3D scene scripts

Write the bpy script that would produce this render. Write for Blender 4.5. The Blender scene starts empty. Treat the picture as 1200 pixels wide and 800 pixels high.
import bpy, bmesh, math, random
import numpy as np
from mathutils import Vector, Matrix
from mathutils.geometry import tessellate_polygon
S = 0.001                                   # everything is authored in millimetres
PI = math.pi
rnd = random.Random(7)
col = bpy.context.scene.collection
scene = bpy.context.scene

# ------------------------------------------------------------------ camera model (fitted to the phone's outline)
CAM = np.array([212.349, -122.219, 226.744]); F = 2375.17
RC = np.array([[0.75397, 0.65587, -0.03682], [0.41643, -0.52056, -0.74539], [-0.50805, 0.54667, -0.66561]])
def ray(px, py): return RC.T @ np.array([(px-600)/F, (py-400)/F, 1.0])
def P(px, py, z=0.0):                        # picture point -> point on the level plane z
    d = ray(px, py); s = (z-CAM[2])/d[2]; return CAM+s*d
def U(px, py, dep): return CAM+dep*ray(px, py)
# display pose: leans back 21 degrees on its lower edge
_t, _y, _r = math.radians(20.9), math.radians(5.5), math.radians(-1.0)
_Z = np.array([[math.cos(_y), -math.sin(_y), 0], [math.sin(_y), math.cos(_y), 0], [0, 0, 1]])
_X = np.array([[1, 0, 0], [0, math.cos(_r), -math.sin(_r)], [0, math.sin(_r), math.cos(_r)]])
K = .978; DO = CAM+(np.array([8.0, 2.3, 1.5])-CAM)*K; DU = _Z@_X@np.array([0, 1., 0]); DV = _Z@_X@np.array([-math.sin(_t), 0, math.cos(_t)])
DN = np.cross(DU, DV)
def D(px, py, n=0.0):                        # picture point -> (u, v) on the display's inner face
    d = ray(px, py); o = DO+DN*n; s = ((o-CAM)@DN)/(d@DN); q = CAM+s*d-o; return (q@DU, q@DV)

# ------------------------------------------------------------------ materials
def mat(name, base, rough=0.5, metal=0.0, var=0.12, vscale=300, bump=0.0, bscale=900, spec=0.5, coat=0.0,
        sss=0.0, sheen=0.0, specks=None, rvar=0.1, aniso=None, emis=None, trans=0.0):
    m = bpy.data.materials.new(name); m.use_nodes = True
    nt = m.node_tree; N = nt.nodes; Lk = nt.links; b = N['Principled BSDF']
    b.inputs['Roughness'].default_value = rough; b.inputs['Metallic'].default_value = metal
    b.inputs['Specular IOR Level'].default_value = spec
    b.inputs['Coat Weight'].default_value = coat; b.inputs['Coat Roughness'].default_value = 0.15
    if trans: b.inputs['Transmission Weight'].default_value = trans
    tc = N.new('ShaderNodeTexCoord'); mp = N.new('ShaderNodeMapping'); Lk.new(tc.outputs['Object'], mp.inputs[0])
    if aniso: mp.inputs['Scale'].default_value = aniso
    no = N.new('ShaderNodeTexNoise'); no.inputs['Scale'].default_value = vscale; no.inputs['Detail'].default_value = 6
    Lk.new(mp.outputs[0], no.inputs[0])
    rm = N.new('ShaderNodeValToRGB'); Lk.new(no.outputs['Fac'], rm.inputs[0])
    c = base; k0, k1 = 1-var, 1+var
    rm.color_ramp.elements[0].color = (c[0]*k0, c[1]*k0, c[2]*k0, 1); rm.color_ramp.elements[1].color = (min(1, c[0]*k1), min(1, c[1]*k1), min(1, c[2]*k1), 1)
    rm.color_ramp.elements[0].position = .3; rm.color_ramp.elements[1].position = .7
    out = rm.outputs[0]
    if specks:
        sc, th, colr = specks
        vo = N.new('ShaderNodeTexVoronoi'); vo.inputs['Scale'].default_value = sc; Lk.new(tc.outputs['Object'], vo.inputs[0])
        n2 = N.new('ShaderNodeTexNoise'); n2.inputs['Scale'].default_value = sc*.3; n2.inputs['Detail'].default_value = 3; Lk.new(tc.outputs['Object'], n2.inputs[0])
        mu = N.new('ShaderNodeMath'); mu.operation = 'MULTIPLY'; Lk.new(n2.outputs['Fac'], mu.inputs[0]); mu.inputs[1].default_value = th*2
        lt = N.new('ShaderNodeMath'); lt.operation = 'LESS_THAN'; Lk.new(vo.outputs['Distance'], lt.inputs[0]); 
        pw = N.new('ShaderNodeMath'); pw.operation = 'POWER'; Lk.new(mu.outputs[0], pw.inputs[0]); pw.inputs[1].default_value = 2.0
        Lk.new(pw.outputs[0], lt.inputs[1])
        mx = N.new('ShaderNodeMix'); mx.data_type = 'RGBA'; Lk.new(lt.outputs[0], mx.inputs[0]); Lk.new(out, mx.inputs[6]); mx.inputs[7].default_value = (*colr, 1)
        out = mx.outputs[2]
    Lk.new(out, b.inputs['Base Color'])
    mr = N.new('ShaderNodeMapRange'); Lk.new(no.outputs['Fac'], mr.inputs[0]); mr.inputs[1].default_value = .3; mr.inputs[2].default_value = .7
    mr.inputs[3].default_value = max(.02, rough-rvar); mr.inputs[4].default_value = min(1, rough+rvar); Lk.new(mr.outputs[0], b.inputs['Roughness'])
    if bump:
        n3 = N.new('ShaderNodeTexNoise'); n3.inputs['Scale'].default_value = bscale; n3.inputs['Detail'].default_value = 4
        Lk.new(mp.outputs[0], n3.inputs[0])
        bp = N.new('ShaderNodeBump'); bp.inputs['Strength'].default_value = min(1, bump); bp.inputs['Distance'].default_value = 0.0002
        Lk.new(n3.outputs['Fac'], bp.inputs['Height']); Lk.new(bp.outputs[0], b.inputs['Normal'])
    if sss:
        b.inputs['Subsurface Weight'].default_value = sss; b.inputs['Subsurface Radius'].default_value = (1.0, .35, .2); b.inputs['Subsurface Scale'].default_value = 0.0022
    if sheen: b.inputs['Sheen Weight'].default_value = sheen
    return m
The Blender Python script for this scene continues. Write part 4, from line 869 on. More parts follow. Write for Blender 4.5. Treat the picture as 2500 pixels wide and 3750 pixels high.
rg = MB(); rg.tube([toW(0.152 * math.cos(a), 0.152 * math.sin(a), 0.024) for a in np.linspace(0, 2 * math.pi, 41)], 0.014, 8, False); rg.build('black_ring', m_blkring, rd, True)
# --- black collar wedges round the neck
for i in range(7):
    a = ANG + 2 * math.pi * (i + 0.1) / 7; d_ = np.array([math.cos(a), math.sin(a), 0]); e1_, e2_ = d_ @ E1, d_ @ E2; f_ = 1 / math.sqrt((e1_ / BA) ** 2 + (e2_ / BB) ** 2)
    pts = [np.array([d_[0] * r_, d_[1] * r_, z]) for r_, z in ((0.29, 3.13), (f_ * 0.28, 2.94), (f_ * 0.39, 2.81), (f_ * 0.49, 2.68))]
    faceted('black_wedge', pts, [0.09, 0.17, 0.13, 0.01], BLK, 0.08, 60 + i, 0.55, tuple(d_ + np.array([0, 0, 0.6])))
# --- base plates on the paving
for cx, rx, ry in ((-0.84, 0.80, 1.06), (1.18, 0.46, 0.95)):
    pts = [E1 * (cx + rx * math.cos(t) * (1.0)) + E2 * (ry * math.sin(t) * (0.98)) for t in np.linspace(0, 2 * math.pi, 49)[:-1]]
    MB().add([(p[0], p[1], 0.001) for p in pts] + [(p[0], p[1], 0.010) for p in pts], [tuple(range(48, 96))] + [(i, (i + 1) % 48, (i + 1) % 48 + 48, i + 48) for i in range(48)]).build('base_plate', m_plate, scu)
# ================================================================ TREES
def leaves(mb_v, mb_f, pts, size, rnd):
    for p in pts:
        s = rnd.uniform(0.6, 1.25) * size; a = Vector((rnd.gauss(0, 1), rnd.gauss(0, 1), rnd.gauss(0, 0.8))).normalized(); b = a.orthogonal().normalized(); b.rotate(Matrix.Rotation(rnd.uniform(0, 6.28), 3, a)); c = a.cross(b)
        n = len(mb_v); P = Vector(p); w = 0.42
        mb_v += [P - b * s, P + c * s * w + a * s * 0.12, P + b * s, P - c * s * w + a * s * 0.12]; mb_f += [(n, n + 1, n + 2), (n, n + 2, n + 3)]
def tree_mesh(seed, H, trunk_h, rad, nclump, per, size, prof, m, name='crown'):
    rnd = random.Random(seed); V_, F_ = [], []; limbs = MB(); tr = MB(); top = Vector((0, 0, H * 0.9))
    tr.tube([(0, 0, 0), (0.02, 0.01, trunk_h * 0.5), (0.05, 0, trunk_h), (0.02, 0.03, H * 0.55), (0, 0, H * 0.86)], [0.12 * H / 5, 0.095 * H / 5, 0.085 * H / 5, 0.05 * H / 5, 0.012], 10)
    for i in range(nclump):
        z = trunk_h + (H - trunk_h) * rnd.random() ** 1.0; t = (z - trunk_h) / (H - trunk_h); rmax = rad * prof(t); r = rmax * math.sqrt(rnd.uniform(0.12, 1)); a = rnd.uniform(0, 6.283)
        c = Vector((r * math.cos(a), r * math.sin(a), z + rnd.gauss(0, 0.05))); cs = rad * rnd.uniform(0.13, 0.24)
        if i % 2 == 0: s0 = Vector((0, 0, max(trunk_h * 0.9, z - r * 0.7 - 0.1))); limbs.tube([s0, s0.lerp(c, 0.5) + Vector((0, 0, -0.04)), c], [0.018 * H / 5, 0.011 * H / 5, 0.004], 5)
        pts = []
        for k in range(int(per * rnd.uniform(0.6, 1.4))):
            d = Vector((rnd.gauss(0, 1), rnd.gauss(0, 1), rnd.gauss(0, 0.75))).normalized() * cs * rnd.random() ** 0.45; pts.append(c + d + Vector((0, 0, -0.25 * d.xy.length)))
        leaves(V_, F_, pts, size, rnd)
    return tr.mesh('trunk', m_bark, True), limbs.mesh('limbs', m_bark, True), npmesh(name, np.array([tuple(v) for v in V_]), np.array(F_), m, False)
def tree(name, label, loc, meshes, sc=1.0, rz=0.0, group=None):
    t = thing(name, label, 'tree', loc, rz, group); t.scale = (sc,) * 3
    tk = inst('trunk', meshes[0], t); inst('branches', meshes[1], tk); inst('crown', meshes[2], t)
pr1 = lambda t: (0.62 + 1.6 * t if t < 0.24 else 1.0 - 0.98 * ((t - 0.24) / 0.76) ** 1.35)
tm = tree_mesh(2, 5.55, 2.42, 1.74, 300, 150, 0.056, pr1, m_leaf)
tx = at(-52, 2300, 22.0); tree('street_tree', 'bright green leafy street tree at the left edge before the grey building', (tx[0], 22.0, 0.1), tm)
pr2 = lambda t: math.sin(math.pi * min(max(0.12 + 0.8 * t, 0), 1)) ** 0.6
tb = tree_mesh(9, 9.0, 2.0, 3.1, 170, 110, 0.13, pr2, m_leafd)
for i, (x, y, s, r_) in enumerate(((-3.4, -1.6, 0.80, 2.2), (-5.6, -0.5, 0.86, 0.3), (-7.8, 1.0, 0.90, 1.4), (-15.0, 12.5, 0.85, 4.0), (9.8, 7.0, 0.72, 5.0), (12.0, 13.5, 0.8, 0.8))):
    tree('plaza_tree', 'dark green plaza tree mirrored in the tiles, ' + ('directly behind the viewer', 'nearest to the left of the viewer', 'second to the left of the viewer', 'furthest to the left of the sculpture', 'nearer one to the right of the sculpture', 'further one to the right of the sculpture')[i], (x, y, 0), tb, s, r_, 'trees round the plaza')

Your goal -
Check each line of the records for the word "from", and show the lines that contain it.

Result below -
from mathutils import Vector, Matrix
from mathutils.geometry import tessellate_polygon
The Blender Python script for this scene continues. Write part 4, from line 869 on. More parts follow. Write for Blender 4.5. Treat the picture as 2500 pixels wide and 3750 pixels high.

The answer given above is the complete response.